@victorecho
What ends up happening then, is I either don't post any long form stories (novel length) or I post a bunch of scenes or vignettes that may or may not be related to each other. When they are, I lump them together a la "City/Seasons" or "Charlie's Bar." I only have a couple that are true short stories in terms of length, and that is mainly because that is how they ended up but they are really just longer scenes (Bad Porn being an exception to both as it is a movie script).
There's a big difference between short story writers, who tend to write, like you do, in vignettes, often exploring techniques, and novels/serials, for which the story/plot is paramount. Thus it's hard to transition from short explorations to one where the focus is 'story above all else'. If a story segment doesn't drive the story forward, it gets cut, no matter how interesting or 'beautiful' it might be.
Most long story writers begin with a specific end point, though they're not often sure how they'll get there (the full details of the story). The problem on SOL, is we often get 'serial' writers, who start writing on a chapter by chapter basis, and they never have a clear endpoint in mind, and they never move their stories to that end. Sooner or later, they realize they have no exit strategy, and eventually they grow exhausted and end up posting less and less frequently, rather than wrapping the story up--which just frustrates everyone, author and readers both.
Novel writers need to be like newspaper writers. When writing daily newsfeeds, you're telling a very specific story, and you want to keep it concise and focused on the story. There's no room for personal observation, personal opinions or conjecture.
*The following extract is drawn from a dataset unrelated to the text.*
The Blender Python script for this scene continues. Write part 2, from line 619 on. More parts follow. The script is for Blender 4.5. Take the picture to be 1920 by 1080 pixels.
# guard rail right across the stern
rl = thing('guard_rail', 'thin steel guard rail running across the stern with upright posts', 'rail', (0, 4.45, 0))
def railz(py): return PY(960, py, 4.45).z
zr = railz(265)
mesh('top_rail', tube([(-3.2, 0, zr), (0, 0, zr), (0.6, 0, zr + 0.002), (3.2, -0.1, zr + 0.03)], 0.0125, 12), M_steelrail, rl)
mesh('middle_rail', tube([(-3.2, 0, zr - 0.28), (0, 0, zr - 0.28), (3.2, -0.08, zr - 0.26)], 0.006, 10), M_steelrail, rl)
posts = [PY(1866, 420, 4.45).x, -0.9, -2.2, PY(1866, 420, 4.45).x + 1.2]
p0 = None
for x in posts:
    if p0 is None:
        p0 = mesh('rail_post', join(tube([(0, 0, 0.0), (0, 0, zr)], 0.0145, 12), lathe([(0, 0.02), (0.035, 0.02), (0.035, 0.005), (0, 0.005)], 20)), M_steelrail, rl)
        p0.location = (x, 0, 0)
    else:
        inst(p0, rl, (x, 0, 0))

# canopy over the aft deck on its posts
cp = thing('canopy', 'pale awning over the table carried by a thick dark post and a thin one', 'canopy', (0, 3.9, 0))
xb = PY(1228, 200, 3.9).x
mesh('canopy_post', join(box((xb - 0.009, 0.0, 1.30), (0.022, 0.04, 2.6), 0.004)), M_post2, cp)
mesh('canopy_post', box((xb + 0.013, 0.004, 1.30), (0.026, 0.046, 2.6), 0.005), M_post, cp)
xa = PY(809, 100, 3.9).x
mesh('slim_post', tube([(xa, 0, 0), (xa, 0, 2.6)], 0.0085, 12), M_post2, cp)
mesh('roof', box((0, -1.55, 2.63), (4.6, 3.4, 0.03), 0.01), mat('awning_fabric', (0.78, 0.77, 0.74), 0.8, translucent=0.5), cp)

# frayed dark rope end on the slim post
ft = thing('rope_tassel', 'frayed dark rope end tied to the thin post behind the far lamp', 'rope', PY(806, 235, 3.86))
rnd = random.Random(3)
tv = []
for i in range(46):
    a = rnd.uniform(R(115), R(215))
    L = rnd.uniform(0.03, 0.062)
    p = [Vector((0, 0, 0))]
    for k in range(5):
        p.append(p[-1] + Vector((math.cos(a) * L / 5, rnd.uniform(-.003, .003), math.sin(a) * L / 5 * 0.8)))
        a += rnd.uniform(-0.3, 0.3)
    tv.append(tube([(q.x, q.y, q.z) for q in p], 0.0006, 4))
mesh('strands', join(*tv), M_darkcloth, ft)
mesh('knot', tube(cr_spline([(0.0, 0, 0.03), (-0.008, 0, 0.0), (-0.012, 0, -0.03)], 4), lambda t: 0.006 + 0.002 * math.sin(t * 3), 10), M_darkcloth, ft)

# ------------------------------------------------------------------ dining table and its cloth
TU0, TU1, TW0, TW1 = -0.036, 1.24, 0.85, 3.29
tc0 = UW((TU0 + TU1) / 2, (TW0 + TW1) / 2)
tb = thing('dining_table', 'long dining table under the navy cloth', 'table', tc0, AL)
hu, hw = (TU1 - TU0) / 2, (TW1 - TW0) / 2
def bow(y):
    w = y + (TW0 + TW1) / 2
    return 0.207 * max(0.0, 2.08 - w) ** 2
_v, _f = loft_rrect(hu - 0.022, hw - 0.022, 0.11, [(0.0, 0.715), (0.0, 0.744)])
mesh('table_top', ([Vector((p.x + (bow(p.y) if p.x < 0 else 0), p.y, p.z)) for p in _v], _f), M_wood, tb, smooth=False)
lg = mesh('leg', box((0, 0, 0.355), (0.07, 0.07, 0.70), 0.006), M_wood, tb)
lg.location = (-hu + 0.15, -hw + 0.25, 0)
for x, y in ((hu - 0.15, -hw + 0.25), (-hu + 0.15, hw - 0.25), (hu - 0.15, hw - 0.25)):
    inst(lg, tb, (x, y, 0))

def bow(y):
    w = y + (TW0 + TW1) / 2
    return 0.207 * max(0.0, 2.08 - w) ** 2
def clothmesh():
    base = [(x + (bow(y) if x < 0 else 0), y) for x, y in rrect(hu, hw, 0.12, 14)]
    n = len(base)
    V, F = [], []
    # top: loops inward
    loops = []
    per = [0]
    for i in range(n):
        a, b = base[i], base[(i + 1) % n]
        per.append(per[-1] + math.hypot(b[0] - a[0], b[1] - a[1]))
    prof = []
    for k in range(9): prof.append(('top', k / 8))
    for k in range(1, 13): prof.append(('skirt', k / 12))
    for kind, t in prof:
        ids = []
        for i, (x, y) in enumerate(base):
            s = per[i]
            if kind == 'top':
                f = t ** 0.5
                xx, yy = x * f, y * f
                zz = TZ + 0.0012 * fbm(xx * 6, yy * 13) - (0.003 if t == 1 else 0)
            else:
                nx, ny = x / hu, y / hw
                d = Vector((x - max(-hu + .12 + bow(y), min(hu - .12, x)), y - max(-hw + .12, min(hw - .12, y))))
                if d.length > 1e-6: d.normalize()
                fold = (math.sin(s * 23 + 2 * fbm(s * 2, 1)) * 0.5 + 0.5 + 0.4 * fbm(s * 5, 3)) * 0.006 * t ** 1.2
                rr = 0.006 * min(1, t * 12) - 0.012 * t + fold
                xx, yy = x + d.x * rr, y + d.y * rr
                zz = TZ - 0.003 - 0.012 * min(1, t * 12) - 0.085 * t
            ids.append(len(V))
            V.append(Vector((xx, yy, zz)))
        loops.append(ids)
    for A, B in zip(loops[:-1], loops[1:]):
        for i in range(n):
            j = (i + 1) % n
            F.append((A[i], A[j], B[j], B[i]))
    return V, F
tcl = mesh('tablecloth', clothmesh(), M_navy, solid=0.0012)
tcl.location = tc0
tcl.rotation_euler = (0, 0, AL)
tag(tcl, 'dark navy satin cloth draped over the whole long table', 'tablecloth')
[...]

Novels are similar, if a subplot is interesting, but never goes anywhere, you cut it. If an interesting character doesn't go anywhere, you cut him. More than anything else, novels are concerned with conflicts, rather than a specific plot, so the effort is dedicated to developing those conflicts, resolving them a piece at a time until you reach a final conclusion. Any of those individual minor conflicts can be cut, but you always keep your eye on that final resolution, and arrange (plan) things so you're moving towards it at all times.
Until you learn to think of stories in those terms, you'll continue collecting vignettes, hoping to find someplace to use them.